→ Prompt
Reproduce every line in the listing that contains the word "return".

→ Source data
·····

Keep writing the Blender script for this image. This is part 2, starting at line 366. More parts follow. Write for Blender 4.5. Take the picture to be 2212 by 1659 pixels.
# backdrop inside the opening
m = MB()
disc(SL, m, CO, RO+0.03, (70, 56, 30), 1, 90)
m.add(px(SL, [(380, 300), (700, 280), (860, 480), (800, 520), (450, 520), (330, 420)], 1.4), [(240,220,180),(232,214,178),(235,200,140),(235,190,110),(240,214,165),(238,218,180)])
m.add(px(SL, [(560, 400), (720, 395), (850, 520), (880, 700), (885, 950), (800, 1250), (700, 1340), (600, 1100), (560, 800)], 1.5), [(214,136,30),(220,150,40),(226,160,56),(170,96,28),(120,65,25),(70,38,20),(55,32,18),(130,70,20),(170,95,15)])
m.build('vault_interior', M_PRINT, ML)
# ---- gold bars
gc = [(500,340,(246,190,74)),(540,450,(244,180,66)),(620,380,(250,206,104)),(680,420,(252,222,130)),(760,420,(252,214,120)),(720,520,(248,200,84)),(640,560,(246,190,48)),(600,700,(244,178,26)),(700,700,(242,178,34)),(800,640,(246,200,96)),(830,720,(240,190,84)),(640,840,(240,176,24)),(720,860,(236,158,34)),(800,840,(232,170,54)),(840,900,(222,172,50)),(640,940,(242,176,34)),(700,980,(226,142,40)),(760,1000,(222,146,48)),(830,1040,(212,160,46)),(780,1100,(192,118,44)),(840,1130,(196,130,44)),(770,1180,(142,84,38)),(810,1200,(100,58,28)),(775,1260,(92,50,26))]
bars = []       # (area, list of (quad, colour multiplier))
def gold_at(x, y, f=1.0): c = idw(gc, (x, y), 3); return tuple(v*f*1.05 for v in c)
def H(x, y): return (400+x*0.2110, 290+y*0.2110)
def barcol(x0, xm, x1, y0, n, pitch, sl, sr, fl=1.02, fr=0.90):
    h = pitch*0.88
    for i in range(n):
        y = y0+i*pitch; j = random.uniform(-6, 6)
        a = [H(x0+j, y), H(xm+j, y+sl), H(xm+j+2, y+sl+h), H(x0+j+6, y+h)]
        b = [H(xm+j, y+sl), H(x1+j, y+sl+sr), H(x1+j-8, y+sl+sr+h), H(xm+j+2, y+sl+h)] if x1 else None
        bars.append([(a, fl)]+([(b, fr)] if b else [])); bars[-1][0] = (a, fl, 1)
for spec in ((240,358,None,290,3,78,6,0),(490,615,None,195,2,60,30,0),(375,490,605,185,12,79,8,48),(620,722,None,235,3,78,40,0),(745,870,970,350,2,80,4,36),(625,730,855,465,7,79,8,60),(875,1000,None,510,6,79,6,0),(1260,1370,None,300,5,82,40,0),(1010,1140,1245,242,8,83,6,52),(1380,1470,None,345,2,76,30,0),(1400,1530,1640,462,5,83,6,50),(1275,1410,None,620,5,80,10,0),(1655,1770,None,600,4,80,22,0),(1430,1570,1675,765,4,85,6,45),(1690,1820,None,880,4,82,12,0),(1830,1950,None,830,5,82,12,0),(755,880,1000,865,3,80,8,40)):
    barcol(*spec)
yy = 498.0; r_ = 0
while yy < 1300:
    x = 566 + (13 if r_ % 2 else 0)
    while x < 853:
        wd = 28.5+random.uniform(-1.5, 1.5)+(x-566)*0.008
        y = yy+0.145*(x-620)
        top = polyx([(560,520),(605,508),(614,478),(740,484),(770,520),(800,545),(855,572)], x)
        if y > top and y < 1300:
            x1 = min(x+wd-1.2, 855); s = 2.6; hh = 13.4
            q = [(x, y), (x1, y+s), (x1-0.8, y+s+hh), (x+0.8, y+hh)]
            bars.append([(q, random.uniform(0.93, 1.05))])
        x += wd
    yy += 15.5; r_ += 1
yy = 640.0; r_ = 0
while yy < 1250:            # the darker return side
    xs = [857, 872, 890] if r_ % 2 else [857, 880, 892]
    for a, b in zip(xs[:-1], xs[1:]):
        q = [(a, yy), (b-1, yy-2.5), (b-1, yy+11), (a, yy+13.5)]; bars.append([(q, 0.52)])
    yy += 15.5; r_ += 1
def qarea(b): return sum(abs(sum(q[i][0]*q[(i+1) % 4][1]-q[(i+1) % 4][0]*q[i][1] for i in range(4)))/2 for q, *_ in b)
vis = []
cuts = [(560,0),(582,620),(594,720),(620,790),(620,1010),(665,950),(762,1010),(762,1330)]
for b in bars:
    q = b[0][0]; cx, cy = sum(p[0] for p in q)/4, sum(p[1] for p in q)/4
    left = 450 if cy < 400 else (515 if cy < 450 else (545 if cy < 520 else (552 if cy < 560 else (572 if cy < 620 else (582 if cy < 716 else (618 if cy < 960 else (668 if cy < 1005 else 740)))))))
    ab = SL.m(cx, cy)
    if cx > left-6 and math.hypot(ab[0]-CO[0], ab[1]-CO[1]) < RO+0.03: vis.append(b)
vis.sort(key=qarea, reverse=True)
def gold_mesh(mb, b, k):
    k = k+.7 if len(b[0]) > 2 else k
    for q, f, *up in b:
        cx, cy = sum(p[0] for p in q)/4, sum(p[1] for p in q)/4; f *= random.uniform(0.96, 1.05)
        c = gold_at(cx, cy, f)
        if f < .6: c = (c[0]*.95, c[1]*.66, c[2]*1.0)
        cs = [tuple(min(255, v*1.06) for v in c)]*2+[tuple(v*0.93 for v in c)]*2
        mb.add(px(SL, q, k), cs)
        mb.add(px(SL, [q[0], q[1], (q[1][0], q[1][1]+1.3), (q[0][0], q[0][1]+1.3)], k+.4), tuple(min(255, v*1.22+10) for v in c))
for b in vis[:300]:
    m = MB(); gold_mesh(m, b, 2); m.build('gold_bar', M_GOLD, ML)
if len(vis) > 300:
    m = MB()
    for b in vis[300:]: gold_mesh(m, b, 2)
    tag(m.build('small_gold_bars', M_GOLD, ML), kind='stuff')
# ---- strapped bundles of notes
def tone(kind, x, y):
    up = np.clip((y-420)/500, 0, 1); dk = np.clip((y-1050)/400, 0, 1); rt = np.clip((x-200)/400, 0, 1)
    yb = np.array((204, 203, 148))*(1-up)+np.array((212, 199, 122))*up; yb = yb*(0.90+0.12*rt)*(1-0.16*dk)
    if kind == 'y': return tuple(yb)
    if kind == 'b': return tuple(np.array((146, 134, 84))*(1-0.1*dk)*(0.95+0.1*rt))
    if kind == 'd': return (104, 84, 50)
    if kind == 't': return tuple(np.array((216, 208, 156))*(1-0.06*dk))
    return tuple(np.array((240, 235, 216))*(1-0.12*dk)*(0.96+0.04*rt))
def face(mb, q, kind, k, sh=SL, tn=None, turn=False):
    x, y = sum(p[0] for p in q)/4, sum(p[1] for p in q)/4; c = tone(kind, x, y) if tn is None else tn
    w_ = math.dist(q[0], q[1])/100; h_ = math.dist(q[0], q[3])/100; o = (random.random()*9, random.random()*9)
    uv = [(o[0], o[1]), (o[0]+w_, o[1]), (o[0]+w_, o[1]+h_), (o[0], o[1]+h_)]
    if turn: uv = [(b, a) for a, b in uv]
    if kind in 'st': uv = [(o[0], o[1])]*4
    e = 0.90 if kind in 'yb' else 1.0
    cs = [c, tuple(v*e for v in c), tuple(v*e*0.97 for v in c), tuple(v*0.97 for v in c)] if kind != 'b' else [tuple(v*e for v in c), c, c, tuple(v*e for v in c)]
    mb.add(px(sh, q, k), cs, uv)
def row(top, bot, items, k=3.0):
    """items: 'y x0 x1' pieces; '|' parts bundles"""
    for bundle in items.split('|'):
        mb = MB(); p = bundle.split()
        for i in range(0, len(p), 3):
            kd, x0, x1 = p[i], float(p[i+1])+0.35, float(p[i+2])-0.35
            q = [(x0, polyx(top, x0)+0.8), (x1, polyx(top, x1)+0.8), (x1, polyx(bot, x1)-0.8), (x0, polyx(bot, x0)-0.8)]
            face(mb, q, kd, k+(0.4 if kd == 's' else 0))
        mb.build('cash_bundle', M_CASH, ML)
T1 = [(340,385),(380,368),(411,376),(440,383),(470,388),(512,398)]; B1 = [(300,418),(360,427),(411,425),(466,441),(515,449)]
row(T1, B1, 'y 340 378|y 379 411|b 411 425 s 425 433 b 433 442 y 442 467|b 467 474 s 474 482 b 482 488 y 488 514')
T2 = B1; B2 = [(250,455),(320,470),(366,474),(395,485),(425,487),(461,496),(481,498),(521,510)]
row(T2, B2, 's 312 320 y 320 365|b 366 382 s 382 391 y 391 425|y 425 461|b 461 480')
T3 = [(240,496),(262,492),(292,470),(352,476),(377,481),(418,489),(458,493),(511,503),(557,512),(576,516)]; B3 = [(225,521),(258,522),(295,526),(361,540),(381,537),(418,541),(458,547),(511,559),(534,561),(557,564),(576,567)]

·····

→ Output
def gold_at(x, y, f=1.0): c = idw(gc, (x, y), 3); return tuple(v*f*1.05 for v in c)
def H(x, y): return (400+x*0.2110, 290+y*0.2110)
while yy < 1250:            # the darker return side
def qarea(b): return sum(abs(sum(q[i][0]*q[(i+1) % 4][1]-q[(i+1) % 4][0]*q[i][1] for i in range(4)))/2 for q, *_ in b)
    if kind == 'y': return tuple(yb)
    if kind == 'b': return tuple(np.array((146, 134, 84))*(1-0.1*dk)*(0.95+0.1*rt))
    if kind == 'd': return (104, 84, 50)
    if kind == 't': return tuple(np.array((216, 208, 156))*(1-0.06*dk))
    return tuple(np.array((240, 235, 216))*(1-0.12*dk)*(0.96+0.04*rt))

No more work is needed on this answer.